Annala Rioghachta Eireann/ Annals of the Four Masters notes the death in 1090 of Cian O Buachalla, successor of Cainneach in Cianachta (the Co Derry barony of Keenaght). Allowing that earlier records frequently attached the "o" to Irish surnames, we wonder was Oboyghil this same surname. Roger Oboyghil, with two others, was charged at Cork in 1311 with being common robbers and incendiaries. Among the jurors at an inquisition at Clonmel, Co Tipperary, April 5th, 1553, regarding the theft of eight goats, was Matthew O'Bwaghly.

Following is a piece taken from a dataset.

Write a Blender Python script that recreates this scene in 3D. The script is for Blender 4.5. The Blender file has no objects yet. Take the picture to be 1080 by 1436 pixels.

Earlier measures of land included Burgage Acres, Great Acres, Irish Acres, Plantation Acres, Clanwillaim Acres and Cunningham Acres, but a 1782 lease in The Inchiquin Manuscripts concerning the land of Cahersherkin in the Co Clare parish of Clooney, has a saving clause "for all Mines, Minerals and Shea's Acres". James Buckley was one of the leaseholders. In 1703 Robert Buckly was one of the residents at the west side of St Mary Street, Clonmel. Among the modern nobility of Tipperary, O Hart's Irish Pedigrees lists "the Buckleys, viscounts of Cashel".

Current telephone directories list 1,784 Buckley entries south of the Border, of which 1,300 are south of a line from Galway to Wicklow. O Buachalla is listed 11 times. North of the Border there are 72 Buckley entries.